Так что строки поэмы были оплачены Твардовским собственными страданиями. В главах «Страны Муравии» то тут, то там прорываются приметы жестокого времени — и каждый раз отмечаешь для себя, что подлинный поэт никогда не лукавит ни перед собой, ни перед сильными мира сего. Вот Никита Моргунок попадает в крепком селе на странную гулянку:

— Что за помин?

— Помин общий.

— Кто гуляет?

— Кулаки!

Поминаем душ усопших,

Что пошли на Соловки.

— Их не били, не вязали,

Не пытали пытками,

Их везли, везли возами

С детьми и пожитками.

А кто сам не шел из хаты,

Кто кидался в обмороки, —

Милицейские ребята

Выводили под руки...

Видна ли за этими жесткими и точными словами потрафляющая рука? Нет. А страничку, которую приведу сейчас, вообще можно назвать подстрекательской — и это написано в пору начавшихся после раскулачивания массовых репрессий уже по всей стране! Моргунок встречает знакомого «кулака», Бог весть как вырвавшегося с сыном-мальцом из отдаленных мест:

— Бреду оттуда...

— Что ж там? Как?

— Да так. Хороший край.

В лесу, в снегу, стоит барак,

Ложись и помирай.

—Так, так, Илья Кузьмич...

А все ж —

Тут злость своя нужна:

Что скажут — делай, — дескать, врешь,

Работа не страшна.

— Нет, брат, спасибо за совет.

Не страшен был бы труд,

Да смысла нет.

— А ты начни!

— Да мочи нет...

— А ты тяни!

— Да руки не берут.

Никита слушал и коня

Из вида не терял.

Мальчишка, млея у огня,

Тихонько засыпал.

Куда он, малец, гол и бос,

Шел по свету с отцом,

Суму на перевязи нес

С жестяным котелком?..

— А что, — пожал отец плечом, —

Не страшно до зимы.

Где так попросим, где споем, —

Петь научились мы.

— Эх, брат, — вздохнул, ложась, Бугров, —

В последний этот год

Еще б таких наделать дров, —

Земли переворот!..

На колокольни встать бы, брат,

И сверху б — в добрый час —

На всю Россию бить набат!

— Да не во что как раз...

И поэма «Страна Муравия», и стихи Твардовского тридцатых годов отмечены подробнейшим знанием крестьянской жизни, знанием родовым, добытым горбом. В поэме, например, оно не только в деталях, рассыпанных по ее страницам; оно пронизывает весь рассказ, от первой до последней строки, о тревожном и долгом пути героя в поисках заветной страны Муравии. Тут доподлинно узнаешь сокровенный смысл жизни крестьянина, его труда, быта, потаенных мечтаний.

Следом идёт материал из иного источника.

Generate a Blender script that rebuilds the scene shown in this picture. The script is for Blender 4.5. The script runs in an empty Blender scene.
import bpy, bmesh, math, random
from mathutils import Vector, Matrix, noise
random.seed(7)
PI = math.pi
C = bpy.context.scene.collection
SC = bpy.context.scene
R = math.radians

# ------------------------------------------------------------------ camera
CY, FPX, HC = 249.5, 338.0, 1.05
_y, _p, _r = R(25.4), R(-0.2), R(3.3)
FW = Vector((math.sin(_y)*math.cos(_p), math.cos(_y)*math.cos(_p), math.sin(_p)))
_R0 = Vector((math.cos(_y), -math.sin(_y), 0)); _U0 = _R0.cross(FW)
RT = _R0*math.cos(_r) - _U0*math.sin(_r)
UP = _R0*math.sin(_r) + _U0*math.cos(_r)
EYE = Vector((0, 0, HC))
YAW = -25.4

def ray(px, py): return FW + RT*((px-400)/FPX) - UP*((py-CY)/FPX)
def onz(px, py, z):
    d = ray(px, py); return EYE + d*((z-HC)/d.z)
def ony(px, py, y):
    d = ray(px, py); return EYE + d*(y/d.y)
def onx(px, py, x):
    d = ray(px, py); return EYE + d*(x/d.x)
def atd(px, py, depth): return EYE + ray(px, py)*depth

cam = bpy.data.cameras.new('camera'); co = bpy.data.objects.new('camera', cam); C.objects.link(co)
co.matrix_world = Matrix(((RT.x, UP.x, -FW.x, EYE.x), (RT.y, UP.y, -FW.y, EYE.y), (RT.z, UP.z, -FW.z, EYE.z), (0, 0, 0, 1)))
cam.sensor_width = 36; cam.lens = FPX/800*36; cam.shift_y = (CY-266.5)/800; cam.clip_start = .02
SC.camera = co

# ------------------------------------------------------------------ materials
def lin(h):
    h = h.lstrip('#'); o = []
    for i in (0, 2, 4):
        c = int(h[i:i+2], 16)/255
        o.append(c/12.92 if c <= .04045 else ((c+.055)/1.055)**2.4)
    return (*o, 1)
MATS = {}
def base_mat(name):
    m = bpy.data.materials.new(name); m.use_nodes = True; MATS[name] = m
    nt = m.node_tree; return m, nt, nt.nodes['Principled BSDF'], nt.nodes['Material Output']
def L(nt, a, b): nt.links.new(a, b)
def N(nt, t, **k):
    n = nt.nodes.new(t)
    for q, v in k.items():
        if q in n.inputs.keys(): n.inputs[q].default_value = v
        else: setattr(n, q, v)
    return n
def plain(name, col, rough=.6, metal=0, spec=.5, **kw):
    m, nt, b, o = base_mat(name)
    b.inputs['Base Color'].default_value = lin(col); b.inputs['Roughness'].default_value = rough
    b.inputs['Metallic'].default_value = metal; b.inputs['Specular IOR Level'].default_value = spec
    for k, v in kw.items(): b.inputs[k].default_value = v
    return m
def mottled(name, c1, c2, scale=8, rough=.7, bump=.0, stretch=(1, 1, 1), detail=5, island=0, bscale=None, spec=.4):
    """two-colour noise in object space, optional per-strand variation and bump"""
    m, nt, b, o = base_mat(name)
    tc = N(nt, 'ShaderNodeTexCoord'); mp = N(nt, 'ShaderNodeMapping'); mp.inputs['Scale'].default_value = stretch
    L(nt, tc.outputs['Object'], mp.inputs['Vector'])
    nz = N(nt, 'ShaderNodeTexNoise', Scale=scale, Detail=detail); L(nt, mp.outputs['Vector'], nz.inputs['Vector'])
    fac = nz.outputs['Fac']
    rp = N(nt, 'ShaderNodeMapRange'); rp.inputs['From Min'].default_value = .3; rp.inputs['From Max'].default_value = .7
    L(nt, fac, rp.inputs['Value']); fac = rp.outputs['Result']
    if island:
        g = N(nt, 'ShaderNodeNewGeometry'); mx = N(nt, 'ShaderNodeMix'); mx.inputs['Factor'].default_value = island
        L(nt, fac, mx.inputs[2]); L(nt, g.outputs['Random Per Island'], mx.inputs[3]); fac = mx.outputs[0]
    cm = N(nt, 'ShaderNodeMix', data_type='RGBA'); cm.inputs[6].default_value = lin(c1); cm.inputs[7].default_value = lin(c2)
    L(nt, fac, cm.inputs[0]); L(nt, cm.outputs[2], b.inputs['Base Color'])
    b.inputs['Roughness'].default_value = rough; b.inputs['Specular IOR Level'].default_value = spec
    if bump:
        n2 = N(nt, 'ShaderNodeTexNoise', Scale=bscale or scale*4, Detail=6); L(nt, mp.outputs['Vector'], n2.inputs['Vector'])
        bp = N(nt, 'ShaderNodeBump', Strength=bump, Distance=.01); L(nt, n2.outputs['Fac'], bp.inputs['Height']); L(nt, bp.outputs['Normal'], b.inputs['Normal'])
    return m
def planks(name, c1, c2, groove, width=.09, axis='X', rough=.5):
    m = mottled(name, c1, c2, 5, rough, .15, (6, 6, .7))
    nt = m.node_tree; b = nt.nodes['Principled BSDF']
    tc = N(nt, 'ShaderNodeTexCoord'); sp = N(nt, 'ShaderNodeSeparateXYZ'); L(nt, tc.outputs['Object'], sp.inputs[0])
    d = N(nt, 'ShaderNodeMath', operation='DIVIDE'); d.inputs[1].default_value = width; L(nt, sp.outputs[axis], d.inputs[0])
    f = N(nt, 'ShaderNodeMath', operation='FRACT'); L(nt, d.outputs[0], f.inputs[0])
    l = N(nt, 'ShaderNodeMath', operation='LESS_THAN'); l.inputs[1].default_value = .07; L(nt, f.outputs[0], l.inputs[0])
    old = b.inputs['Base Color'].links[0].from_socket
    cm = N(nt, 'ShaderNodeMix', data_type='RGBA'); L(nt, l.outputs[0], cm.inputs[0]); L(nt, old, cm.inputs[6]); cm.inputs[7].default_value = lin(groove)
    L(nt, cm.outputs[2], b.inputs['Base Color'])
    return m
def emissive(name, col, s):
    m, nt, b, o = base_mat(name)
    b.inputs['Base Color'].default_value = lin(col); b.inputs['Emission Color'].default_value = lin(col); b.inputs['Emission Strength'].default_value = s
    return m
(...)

Можно ли было некрестьянскому сыну так написать о земле:

Земля!

От влаги снеговой

Она еще свежа.

Она бродит сама собой

И дышит, как дежа.

Земля!

На запад, на восток,

На север и на юг...

Припал бы, обнял Моргунок,

Да не хватает рук...

А о коне:

То конь был — нет таких коней!

Не конь, а человек.

Бывало, свадьбу за пять дней

Почует, роет снег.

Земля, семья, изба и печь,

И каждый гвоздь в стене,

Портянки с ног, рубаха с плеч —

Держались на коне.

Как руку правую, коня,

Как глаз во лбу, берег

От вора, мора и огня

Никита Моргунок.

Тут особый взгляд, особая душа, особая речь — то, что сложилось веками. Вот смотрит крестьянин окрест ранней весной:

По склонам шубою взялись

Густые зеленя,

И у березы полный лист

Раскрылся за два дня.

И розоватой пеной сок

Течет со свежих пней.

Чем дальше едет Моргунок,

Тем поле зеленей.

И день по-летнему горяч,

Конь звякает уздой.

Вдали взлетает грузный грач

Над первой бороздой.

Пласты ложатся поперек

Затравеневших меж.

Земля крошится, как пирог,

Хоть подбирай и ешь.

Такая поэзия не сочиняется, она восходит из глубин народной жизни, и кажется, что она вечно была и вечно будет. После только что прочитанных строк станет понятней мечта Никиты Моргунка хозяйствовать на земле самостоятельно, без унижающего надсмотра и ненужных советов, без артельного безделья и пустого общака. То, что въелось не только в привычку, но и в самую святую сущность крестьянского бытия — мой плуг, моя рига, моя хлебная полоса, мой хутор, — было и для поэта близко, дорого и, может быть, нерушимо. Иначе как бы сумел он выразить это чувство с такой подлинностью, с такой непреложной правотой и с таким твердым вызовом каждому, кто убеждает жить по-другому:

Ведет дорога длинная

Туда, где быть должна

Муравия, старинная

Муравская страна.

И в стороне далекой той —

Знал точно Моргунок —

Стоит на горочке крутой,

Как кустик, хуторок.

Земля в длину и в ширину —

Кругом своя,

Посеешь бубочку одну,

И та — твоя.

И никого не спрашивай,

Себя лишь уважай.

Косить пошел — покашивай,

Поехал — поезжай.

И все твое перед тобой,

Ходи себе, поплевывай,

Колодец твой, и ельник твой,

И шишки все еловые.

Весь год — и летом, и зимой,

Ныряют утки в озере.

И никакой, ни боже мой, —

Коммунии, колхозии!..

Но сказать о том, что в русскую лирику вошел еще один крестьянский поэт, пусть и яркий, было бы в этом случае нелепостью. Твардовский имел закваску не только крестьянскую; Бог дал ему редкую способность с юности понять русскую народную судьбину — то знание, которое позже станет и глубоким, и всеобъемлющим и поможет поэту показать русского человека в его подлинном виде и на полях величайшей войны, и на невиданных миром стройках, обновивших ледяную, глухоманную Сибирь.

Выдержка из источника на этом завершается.